Una mujer de mecedora

Una mujer de mecedora

Tarde en la noche, tras permanecer sentada en una mecedora frente al televisor, esta cuarentona o quincuagenaria, más que acostarse, lanza el cuerpo en la cama.

Cumplidos los deberes que manda la higiene al despertar, se deja caer pesadamente en una de las mecedoras de la sala, desde donde llama a la trabajadora doméstica para disponer su desayuno.

Esta primera base gastronómica consiste en una abundante tanda de víveres o pan, reforzada con generosa cantidad de mantequilla y queso, y un vaso grande con jugo de fruta o leche, bien endulzados.

Concluida la nutritiva jornada, arrastra el mueble hacia el balcón, y toma asiento para, tras un suspiro prolongado, lanzar esta exclamación:¡ay, la vida!

Desde allí visualiza la marcha de la vida en la calle, y de sus labios brotan las mismas expresiones alusivas a la situación atmosférica cuando cruza frente a ella alguna persona conocida.

-Doña Sumérgida, este calor está acabando con la gente; mi marido y yo estamos durmiendo sin mosquitero, y con el abanico de techo encendido hasta que nos levantamos. Por eso es que la factura del consumo de la energía eléctrica nos está llegando por las nubes.

Quizás se levante un par de veces a satisfacer una intransferible necesidad fisiológica, o para cambiar la mecedora de lugar para ver algunos programas televisivos, o escuchar otros a través de la radio.

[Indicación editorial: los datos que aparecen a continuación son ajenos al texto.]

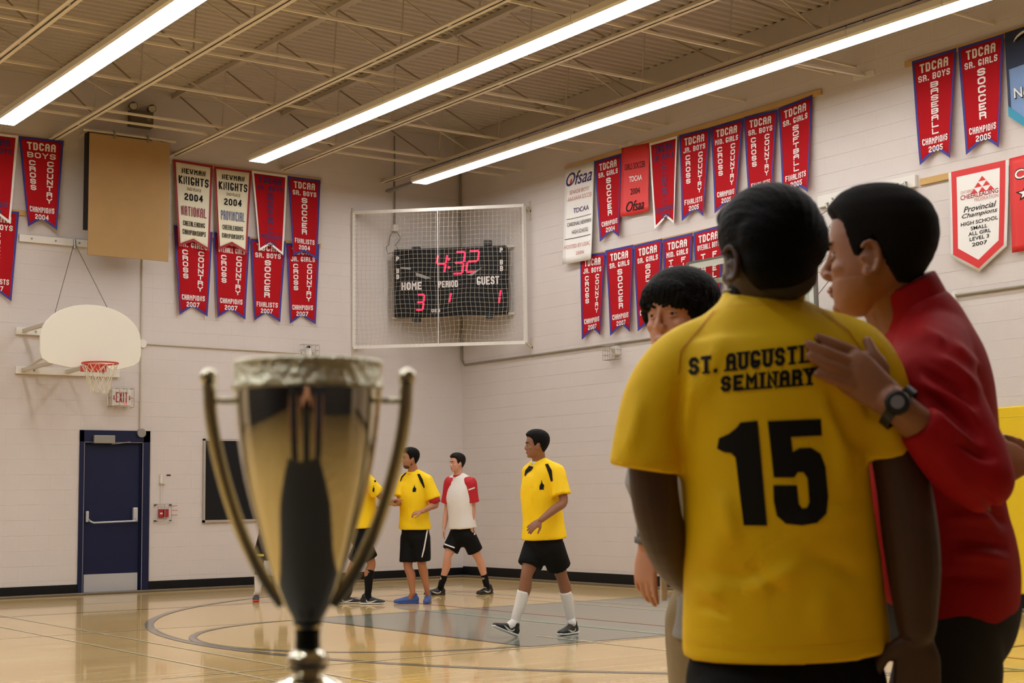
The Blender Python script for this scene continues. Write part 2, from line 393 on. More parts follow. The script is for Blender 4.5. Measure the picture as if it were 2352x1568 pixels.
# base boards: black rubber base and the wooden vent strip in front of it
M_VENT = mat('vent_strip', rgb(122, 106, 82), 0.4)
for nm, lo, hi in (('baseboard_left', (XW, -.014, .03), (DOOR[0], 0, .145)), ('baseboard_left', (DOOR[1], -.014, .03), (-.014, 0, .145)), ('baseboard_right', (-.014, YW, .03), (0, 0, .165))):
    m = MB(); m.box(lo, hi); struct(m.build(nm, M_BASEB, bevel=.004))
for nm, lo, hi in (('trim_3', (XW, -.075, 0), (0, -.001, .03)), ('trim_4', (-.075, YW, 0), (-.001, -.075, .03))):
    m = MB(); m.box(lo, hi); struct(m.build(nm, M_VENT, bevel=.006))
m = MB(); m.box((XW, -.1, 0), (0, -.082, .006)); m.box((-.1, YW, 0), (-.082, -.1, .006)); struct(m.build('trim_5', M_LDARK))

# ================================================================ CEILING: ribbed deck, joists, bridging
vs = []; fs = []; y = 0.2; prof = [(0, 0), (.06, 0), (.085, .038), (.125, .038), (.15, 0)]
ys = []
while y > YW:
    for dy, dz in prof[:-1]: ys.append((y - dy, ZC + dz))
    y -= .15
for (yy, zz) in ys: vs += [(XW, yy, zz), (.1, yy, zz)]
fs = [(2 * i, 2 * i + 1, 2 * i + 3, 2 * i + 2) for i in range(len(ys) - 1)]
mb = MB(); mb.add(vs, fs); mb.box((XW, YW, ZC + .05), (.25, .25, ZC + .2)); struct(mb.build('ceiling', M_DECK))
# closure above the ribs at each wall
ZB = 6.22
def joist(x):
    loc = (x, 0, ZB); t = thing('roof_joist', '', 'roof joist', loc)
    for s in (-1, 1):
        m = MB(); m.box((x + s * .034 - .027, YW, ZB), (x + s * .034 + .027, 0.0, ZB + .006)); m.box((x + s * .010 - .003, YW, ZB), (x + s * .010 + .003, 0, ZB + .055))
        m.build('bottom_chord_angle', M_STEEL, t)
    yy = -1.0
    while yy > -20: m = MB(); m.box((x - .02, yy - .07, ZB + .001), (x + .02, yy, ZB + .008)); yy -= 1.55; m.build('spacer_plate', M_STEEL, t)
    m = MB(); m.box((x - .055, YW, ZC - .065), (x + .055, 0, ZC - .001)); m.build('top_chord', M_DECK, t)
    k = 0; y0 = -.18
    while y0 - 1.4 > -19:
        m = MB(); m.tube([(x, y0, ZC - .06), (x, y0 - 1.38, ZB + .03)], .011, 6); m.build('web_rod', M_ROD, t)
        m = MB(); m.tube([(x, y0 - 1.42, ZB + .03), (x, y0 - 1.52, ZC - .06)], .010, 6); m.build('web_rod', M_DECK, t)
        y0 -= 1.55
    return t
JX = [-1.46, -3.22, -4.98, -6.77, -8.54, -10.3, -12.1, -13.9]
JL = ['roof joist right above the light row nearest the banner wall', 'roof joist running up between the middle and right light rows', 'roof joist meeting the wall at the cream cheer banners',
      'roof joist meeting the wall beside the brown board', 'roof joist in the upper left corner of the view', 'roof joist beyond the left edge, above the court', 'roof joist above the far side of the court', 'roof joist over the trophy table']
for x, l in zip(JX, JL): joist(x)['label'] = l
for o in list(bpy.data.objects):
    if o.name.startswith('roof_joist'): o['label'] = o['label'] or 'roof joist'
bi = 0
ordn = ['nearest', 'second from', 'third from', 'fourth from', 'fifth from', 'sixth from', 'seventh from', 'eighth from', 'ninth from', 'tenth from']
for yb in (-1.25, -1.7, -3.2, -4.75, -5.1, -6.6, -8.1, -8.45, -10.4, -11.8):
    m = MB(); m.bar((-14, yb, ZB + .065), (0, yb, ZB + .065), .028, .028); o = m.build('bridging_rod', M_STEEL)
    tag(o, 'cream bridging rod across the roof joists, %s the scoreboard end wall' % ordn[bi], 'bridging rod', 'bridging rods between the joists'); bi += 1
for i, yb in enumerate((-2.4, -5.9, -9.2)):
    m = MB()
    for a, c in zip(JX[:-1], JX[1:]):
        m.bar((a, yb, ZB + .06), (c, yb, ZC - .07), .016, .016)
    o = m.build('cross_bridging', M_DECK); tag(o, 'diagonal cross bridging between the joists, ' + ['nearest the door wall', 'midway along the roof', 'nearest the camera'][i], 'bridging rod', 'diagonal bridging')
# bond beam band at the top of the banner wall
m = MB(); m.box((-.10, YW, ZC - .42), (0, -.002, ZC - .001)); o = struct(m.build('trim_6', M_DECK))
# ================================================================ STRIP LIGHTS
LEN = 1.24
def light_proto():
    t = thing('ceiling_light', '', 'ceiling light', (0, 0, 0))
    # cross-section in x,z extruded along -y ; lens bottom z=0
    sec = [(-.125, 0), (-.150, .02), (-.150, .085), (-.085, .125), (.085, .125), (.150, .085), (.150, .02), (.125, 0)]
    m = MB(); n = len(sec); L = LEN - .006
    inner = [(-.125, .004), (.125, .004)]
    vs = [(x, 0, z) for x, z in sec] + [(x, -L, z) for x, z in sec]
    m.add(vs, [(i, i + 1, n + i + 1, n + i) for i in range(n - 1)] + [tuple(range(n)), tuple(range(2 * n - 1, n - 1, -1))])
    m.build('housing', M_HOUS, t)
    m = MB(); m.box((-.123, -L + .004, -.002), (.123, -.004, .006)); m.build('lens', M_LENS, t)
    m = MB()
    for y in (-.12, -L + .12): m.tube([(0, y, .12), (0, y, ZB - 6.03)], .006, 6)
    m.build('hanger', M_GREYMET, t)
    return t
proto = light_proto()
def copy_tree(o, parent=None):
    c = o.copy(); COL.objects.link(c); c.parent = parent
    for ch in [x for x in bpy.data.objects if x.parent == o]: copy_tree(ch, c)
    return c
first = True
_kids = [x for x in bpy.data.objects if x.parent == proto]
for rx, y0, nseg, rl in ((-1.46, -1.05, 15, 'right row beside the banner wall'), (-4.18, -1.05, 15, 'middle row over the court'), (-7.82, -1.28, 14, 'left row above the door side'), (-11.2, -1.2, 14, 'first row beyond the left edge'), (-14.6, -1.2, 15, 'fourth row, over the camera side'), (-18.1, -1.2, 15, 'added fill row, far behind the left edge')):  # last row added, and the one before lengthened, to brighten the foreground
    for i in range(nseg):
        if first: c = proto; first = False
        else:
            c = proto.copy(); COL.objects.link(c)
            for k in _kids:
                d = k.copy(); COL.objects.link(d); d.parent = c
        c.location = (rx, y0 - i * LEN, 6.03); c['group'] = 'lit strip lights, ' + rl
        o_ = ['end', 'second', 'third', 'fourth', 'fifth', 'sixth', 'seventh', 'eighth', 'ninth', 'tenth', 'eleventh', 'twelfth', 'thirteenth', 'fourteenth', 'fifteenth'][i]
        c['label'] = 'lit white strip light, %s, %s from the wall' % (rl, o_ if i else 'first')
# unistrut tail and wall arms of the right row
m = MB(); m.box((-1.50, -1.04, 6.05), (-1.42, -.12, 6.09)); m.box((-1.48, -1.04, 6.09), (-1.44, -.12, 6.10)); m.tube([(-1.46, -.3, 6.09), (-1.46, -.3, ZB)], .006, 6)
tag(m.build('mounting_channel', M_GREYMET), 'grey steel channel sticking out past the end of the right light row', 'channel')
for i, (px, py) in enumerate(((1440, 333), (1985, 173))):
    P = onX(px, py); m = MB(); a = (-1.42, P.y - .02, 6.10); m.bar(a, (-.02, P.y, P.z), .04, .03); t = thing('ceiling_brace', ['thin white brace arm from light row to wall above the faded red banner', 'white brace arm with base plate between the two upper banner groups'][i], 'brace arm', tuple(P), 'brace arms of the right light row')
    m.build('arm', M_WHITE, t); m = MB(); m.box((-.012, P.y - .16, P.z - .03), (-.0, P.y + .16, P.z + .03)); m.build('base_plate', M_WHITE, t)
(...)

Dirige desde allí la labor culinaria de la mucama, con expresiones como las siguientes: pon más tiempo a cocinar el arroz, porque a mí me encanta el fondo del concón…quiero esa comida hoy con mejor “compaña”, porque ayer se te olvidaron las arepitas de yuca…. espero que hayas puesto más arroz en el caldero, porque ayer me quedé topada, botando los gases por el vacío estomacal.

Después de bombearse el almuerzo, generalmente pisado con un buen pedazo de una pasta de dulce criollo, se sienta frente al televisor, lo enciende, y diez minutos después se dispara una siestecita con ronquidos frecuentes.

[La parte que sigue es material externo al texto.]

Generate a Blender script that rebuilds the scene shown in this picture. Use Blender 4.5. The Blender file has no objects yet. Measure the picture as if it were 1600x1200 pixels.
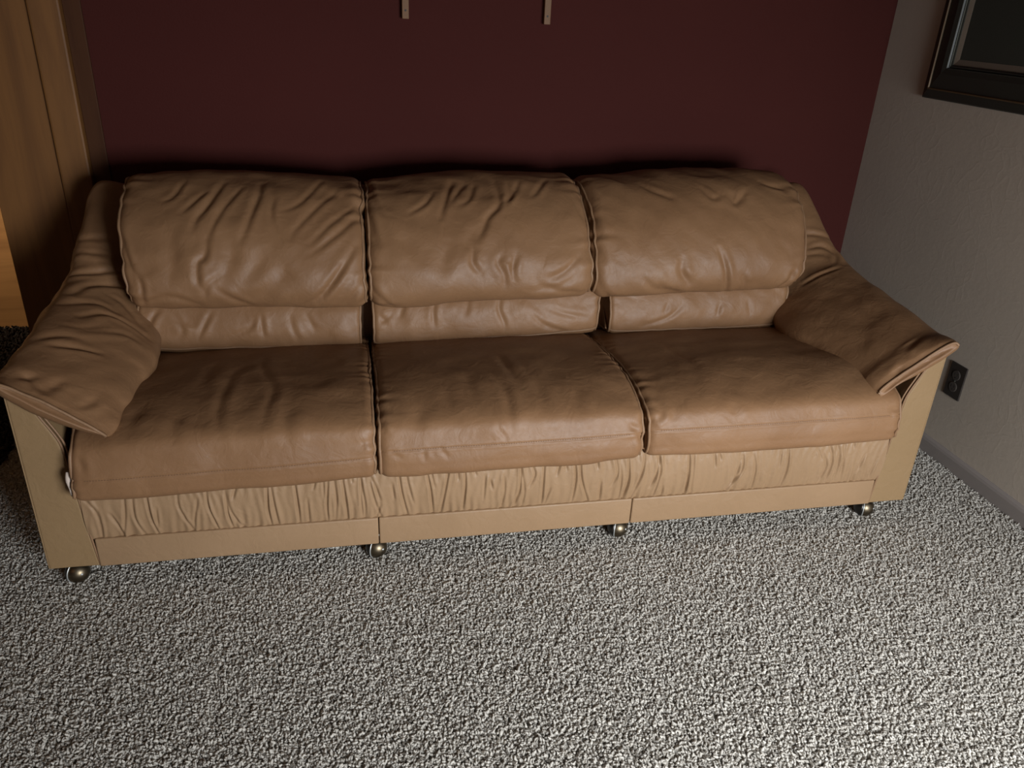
import bpy, bmesh, math, random
import numpy as np
from mathutils import Vector, Matrix

rng = np.random.RandomState(7)
random.seed(7)
SC = bpy.context.scene
COL = SC.collection

# ------------------------------------------------------------------ camera
cam_d = bpy.data.cameras.new('camera')
cam_d.sensor_fit = 'HORIZONTAL'
cam_d.sensor_width = 36.0
cam_d.lens = 1.2415 * 36.0 / 1.6
cam_d.clip_start = 0.05
cam = bpy.data.objects.new('camera', cam_d)
COL.objects.link(cam)
cam.location = (0.734, -1.7233, 1.3513)
cam.rotation_mode = 'XYZ'
cam.rotation_euler = (1.1200, -0.0420, -0.2051)
SC.camera = cam

# ------------------------------------------------------------------ world, lights, exposure
w = bpy.data.worlds.new('world')
SC.world = w
w.use_nodes = True
w.node_tree.nodes['Background'].inputs[0].default_value = (0.55, 0.68, 0.9, 1)
w.node_tree.nodes['Background'].inputs[1].default_value = 0.6


def area_light(name, loc, target, sx, sy, power, color):
    d = bpy.data.lights.new(name, 'AREA')
    d.shape = 'RECTANGLE'
    d.size = sx
    d.size_y = sy
    d.energy = power
    d.color = color
    o = bpy.data.objects.new(name, d)
    COL.objects.link(o)
    o.location = loc
    o.rotation_euler = (Vector(target) - Vector(loc)).to_track_quat('-Z', 'Y').to_euler()
    return o


WIN = (1.40, 2.58, 0.30, 1.65)          # window opening in the wall behind the camera (x0,x1,z0,z1)
area_light('window_daylight', (2.02, -2.62, 0.80), (1.50, -0.75, 0.0), 1.10, 0.85, 48, (0.92, 0.965, 1.0))
bpy.data.lights['window_daylight'].spread = math.radians(112)
area_light('warm_room_lamp', (-1.3, -2.4, 2.1), (0.6, 0.6, 0.5), 0.3, 0.3, 2.2, (1.0, 0.52, 0.22))
area_light('hall_wall_light', (-1.6, 1.22, 0.95), (-0.65, 1.82, 0.62), 0.25, 0.25, 2.6, (1.0, 0.80, 0.58))
bpy.data.lights['hall_wall_light'].spread = math.radians(70)
SC.view_settings.view_transform = 'Standard'
SC.view_settings.look = 'None'
SC.view_settings.gamma = 1.0
SC.view_settings.use_curve_mapping = False
SC.view_settings.exposure = 0.0

# ------------------------------------------------------------------ materials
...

Al despertar vuelve al balcón y al mueble balanceador, para la misma rutina del monólogo, y en ocasiones el diálogo, con algún caminante.

También a la supervisión de los trabajos de la cena, y tras su ingestión, a la nueva jornada de contemplación televisiva, y luego al merecidísimo sueño reparador de las energías consumidas.

Lo bueno es que esta mujer se queja de sus ciento setenta libras de peso, porque ella “no come tanto, y se pasa el día afanando en la casa”.